Unfortunately, the existence of such programs did not prevent the current scandals because of the high-level involvement in the fraudulent activities. But the programs nevertheless remain a good idea - indeed, a necessity, due to the inherent obstacles to outside monitoring. Accordingly, reassessing the criteria for effective compliance programs may help greatly in implementing the intent of the Sarbanes-Oxley Act. Fortuitously, the Sentencing Commission recently formed an Ad Hoc Advisory Group on the Organizational Guidelines to reexamine the Guidelines' criteria for an effective compliance program.
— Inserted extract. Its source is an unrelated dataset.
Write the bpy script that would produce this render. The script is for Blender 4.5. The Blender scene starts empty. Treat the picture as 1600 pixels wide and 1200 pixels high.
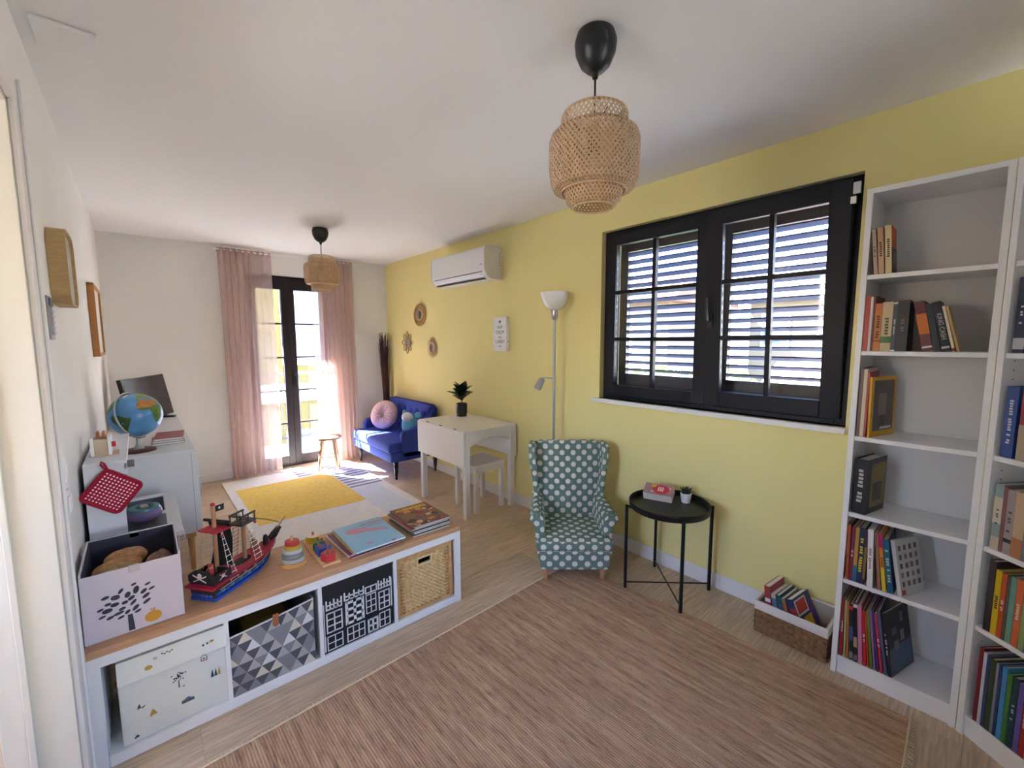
import bpy, bmesh, math, random
from mathutils import Matrix, Vector
random.seed(7)
PI = math.pi
SC = bpy.context.scene
COL = SC.collection
W, D, H, YB = 2.728, 5.385, 2.458, -1.75          # room: x 0..W, y YB..D, z 0..H

# ------------------------------------------------------------------ camera
cam_d = bpy.data.cameras.new('camera'); cam = bpy.data.objects.new('camera', cam_d); COL.objects.link(cam)
r_ = Vector((0.75283208, -0.65820786, -0.00250436)); u_ = Vector((0.06838881, 0.07443509, 0.99487808)); f_ = Vector((0.65465016, 0.7491474, -0.10105118))
m4 = Matrix((r_, u_, -f_)).transposed().to_4x4(); m4.translation = (0.219, 0.0, 1.471)
cam.matrix_world = m4
cam_d.sensor_width = 36; cam_d.lens = 36 * 666.865 / 1600; cam_d.clip_start = 0.02; cam_d.clip_end = 300
SC.camera = cam

# ------------------------------------------------------------------ world, sun, window daylight, exposure
SUN_T = Vector((0.50, -0.80, -0.98)).normalized()      # direction the sunlight travels
world = bpy.data.worlds.new('sky'); SC.world = world; world.use_nodes = True
nt = world.node_tree; bg = nt.nodes['Background']
sky = nt.nodes.new('ShaderNodeTexSky'); sky.sky_type = 'NISHITA'; sky.sun_disc = False
sky.sun_elevation = math.asin(-SUN_T.z); sky.sun_rotation = math.atan2(-SUN_T.x, -SUN_T.y)
sky.air_density = 1.2; sky.dust_density = 0.6; sky.ozone_density = 1.0
tint = nt.nodes.new('ShaderNodeVectorMath'); tint.operation = 'MULTIPLY'; tint.inputs[1].default_value = (0.95, 0.92, 1.16)
nt.links.new(sky.outputs[0], tint.inputs[0]); nt.links.new(tint.outputs[0], bg.inputs[0]); bg.inputs[1].default_value = 0.85
sun_d = bpy.data.lights.new('sun', 'SUN'); sun_d.energy = 60.0; sun_d.angle = math.radians(0.6); sun_d.color = (0.84, 0.9, 1.0)
sun = bpy.data.objects.new('sun', sun_d); COL.objects.link(sun)
sun.rotation_euler = SUN_T.to_track_quat('-Z', 'Y').to_euler(); sun.location = (-6, 14, 14)
def area(name, loc, rot, sx, sy, e, color, portal=False):
    l = bpy.data.lights.new(name, 'AREA'); l.shape = 'RECTANGLE'; l.size = sx; l.size_y = sy; l.energy = e; l.color = color
    if portal: l.cycles.is_portal = True
    o = bpy.data.objects.new(name, l); COL.objects.link(o); o.location = loc; o.rotation_euler = rot
    return o
area('hall_portal', (-1.72, 1.27, 1.47), (0, -PI / 2, 0), 1.0, .9, 1, (1, 1, 1), True)
area('back_portal', (1.9, YB - .25, 1.05), (PI / 2, 0, 0), .9, 1.1, 1, (1, 1, 1), True)
area('window_portal', (W + 0.33, 1.18, 1.64), (0, PI / 2, 0), 1.3, 1.6, 1, (1, 1, 1), True)
area('door_portal', (1.56, D + 0.3, 1.1), (-PI / 2, 0, 0), 1.0, 2.3, 1, (1, 1, 1), True)
SC.view_settings.view_transform = 'Standard'; SC.view_settings.look = 'None'
SC.view_settings.exposure = 2.52; SC.view_settings.gamma = 1.0; SC.view_settings.use_curve_mapping = False
SC.cycles.max_bounces = 8; SC.cycles.diffuse_bounces = 5; SC.cycles.glossy_bounces = 3; SC.cycles.transparent_max_bounces = 20
SC.cycles.adaptive_threshold = 0.02; SC.cycles.caustics_reflective = False; SC.cycles.caustics_refractive = False; SC.cycles.sample_clamp_indirect = 6

# ------------------------------------------------------------------ materials
def lin(h):
    h = h.lstrip('#'); c = [int(h[i:i + 2], 16) / 255 for i in (0, 2, 4)]
    return tuple(x / 12.92 if x <= .04045 else ((x + .055) / 1.055) ** 2.4 for x in c) + (1,)
MATS = {}
def M(name, col=None, rough=.5, metal=0, var=0, vs=20, stretch=(1, 1, 1), bump=0, bs=200, spec=.5, rnd=0, emit=None, alpha=None, trans=0):
    if name in MATS: return MATS[name]
    m = bpy.data.materials.new(name); m.use_nodes = True; n = m.node_tree; b = n.nodes['Principled BSDF']
    b.inputs['Base Color'].default_value = lin(col); b.inputs['Roughness'].default_value = rough; b.inputs['Metallic'].default_value = metal
    b.inputs['Specular IOR Level'].default_value = spec
    if var or bump or rnd:
        tc = n.nodes.new('ShaderNodeTexCoord'); mp = n.nodes.new('ShaderNodeMapping'); n.links.new(tc.outputs['Object'], mp.inputs[0]); mp.inputs['Scale'].default_value = stretch
    if var or rnd:
        no = n.nodes.new('ShaderNodeTexNoise'); no.inputs['Scale'].default_value = vs; no.inputs['Detail'].default_value = 5; n.links.new(mp.outputs[0], no.inputs['Vector'])
        mr = n.nodes.new('ShaderNodeMapRange'); mr.inputs['From Min'].default_value = .3; mr.inputs['From Max'].default_value = .7
        mr.inputs['To Min'].default_value = 1 - var; mr.inputs['To Max'].default_value = 1 + var; n.links.new(no.outputs[0], mr.inputs[0])
        src = mr.outputs[0]
        if rnd:
            oi = n.nodes.new('ShaderNodeObjectInfo'); m2 = n.nodes.new('ShaderNodeMapRange'); m2.inputs['To Min'].default_value = 1 - rnd; m2.inputs['To Max'].default_value = 1 + rnd
            n.links.new(oi.outputs['Random'], m2.inputs[0]); mu = n.nodes.new('ShaderNodeMath'); mu.operation = 'MULTIPLY'
            n.links.new(src, mu.inputs[0]); n.links.new(m2.outputs[0], mu.inputs[1]); src = mu.outputs[0]
            ad = n.nodes.new('ShaderNodeVectorMath'); ad.operation = 'ADD'; sc = n.nodes.new('ShaderNodeVectorMath'); sc.operation = 'SCALE'
            cb = n.nodes.new('ShaderNodeCombineXYZ')
            for i in range(3): n.links.new(oi.outputs['Random'], cb.inputs[i])
            n.links.new(cb.outputs[0], sc.inputs[0]); sc.inputs['Scale'].default_value = 37; n.links.new(tc.outputs['Object'], ad.inputs[0]); n.links.new(sc.outputs[0], ad.inputs[1]); n.links.new(ad.outputs[0], mp.inputs[0])
        vm = n.nodes.new('ShaderNodeVectorMath'); vm.operation = 'SCALE'; vm.inputs[0].default_value = lin(col)[:3]; n.links.new(src, vm.inputs['Scale'])
        n.links.new(vm.outputs[0], b.inputs['Base Color'])
    if bump:
        nb = n.nodes.new('ShaderNodeTexNoise'); nb.inputs['Scale'].default_value = bs; nb.inputs['Detail'].default_value = 3; n.links.new(mp.outputs[0], nb.inputs['Vector'])
        bp = n.nodes.new('ShaderNodeBump'); bp.inputs['Strength'].default_value = bump; bp.inputs['Distance'].default_value = .002; n.links.new(nb.outputs[0], bp.inputs['Height']); n.links.new(bp.outputs[0], b.inputs['Normal'])
    MATS[name] = m
    return m
def Cm(hexc, rough=.55): return M('paint ' + hexc + (' gloss' if rough < .3 else ''), hexc, rough)
def glass_mat():
    m = bpy.data.materials.new('window glass'); m.use_nodes = True; n = m.node_tree; n.nodes.remove(n.nodes['Principled BSDF']); out = n.nodes['Material Output']
    t = n.nodes.new('ShaderNodeBsdfTransparent'); t.inputs[0].default_value = (.96, .975, .98, 1); g = n.nodes.new('ShaderNodeBsdfGlossy'); g.inputs['Roughness'].default_value = .01
    lw = n.nodes.new('ShaderNodeLayerWeight'); lw.inputs[0].default_value = .5; pw5 = n.nodes.new('ShaderNodeMath'); pw5.operation = 'POWER'; pw5.inputs[1].default_value = 5; n.links.new(lw.outputs['Facing'], pw5.inputs[0])
    f = n.nodes.new('ShaderNodeMath'); f.operation = 'MULTIPLY_ADD'; f.inputs[1].default_value = .9; f.inputs[2].default_value = .03; n.links.new(pw5.outputs[0], f.inputs[0]); mx = n.nodes.new('ShaderNodeMixShader')
    n.links.new(f.outputs[0], mx.inputs[0]); n.links.new(t.outputs[0], mx.inputs[1]); n.links.new(g.outputs[0], mx.inputs[2]); n.links.new(mx.outputs[0], out.inputs[0])
    return m
GLASS = glass_mat()
def sheer_mat(name, col, tr):
    m = bpy.data.materials.new(name); m.use_nodes = True; n = m.node_tree; n.nodes.remove(n.nodes['Principled BSDF']); out = n.nodes['Material Output']
    t = n.nodes.new('ShaderNodeBsdfTransparent'); t.inputs[0].default_value = (1, .97, .95, 1); d = n.nodes.new('ShaderNodeBsdfDiffuse'); d.inputs[0].default_value = lin(col)
    l = n.nodes.new('ShaderNodeBsdfTranslucent'); l.inputs[0].default_value = lin(col); a = n.nodes.new('ShaderNodeMixShader'); b = n.nodes.new('ShaderNodeMixShader')
    a.inputs[0].default_value = .5; b.inputs[0].default_value = tr
    n.links.new(d.outputs[0], a.inputs[1]); n.links.new(l.outputs[0], a.inputs[2]); n.links.new(a.outputs[0], b.inputs[1]); n.links.new(t.outputs[0], b.inputs[2]); n.links.new(b.outputs[0], out.inputs[0])
    return m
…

The Group is staffed by recognized experts in the fields of business ethics, compliance, and management and will be issuing recommendations to the Sentencing Commission approximately a year from now.
It is to be hoped and expected that as a result of the Group's timely and important work, the criteria for effective compliance programs will become further refined so as to maximally promote responsible oversight, transparency, and accountability. An effective compliance program, after all, can serve as the corporation's conscience. It can change a mere profit-seeking enterprise into a more responsible corporate citizen, one cognizant of its privilege and its true purpose, to promote the public's welfare as well as it own.
If current events demonstrate anything, it is that business and professional ethics are not, as the cynic would have it, oxymoronic phrases. They are, instead, a necessary foundation without which no entrepreneurial or professional enterprise can stand. Fostering and promoting ethics and compliance programs is an effective way of shifting the corporate paradigm from profit-only to responsible citizenship - and that shift is long overdue.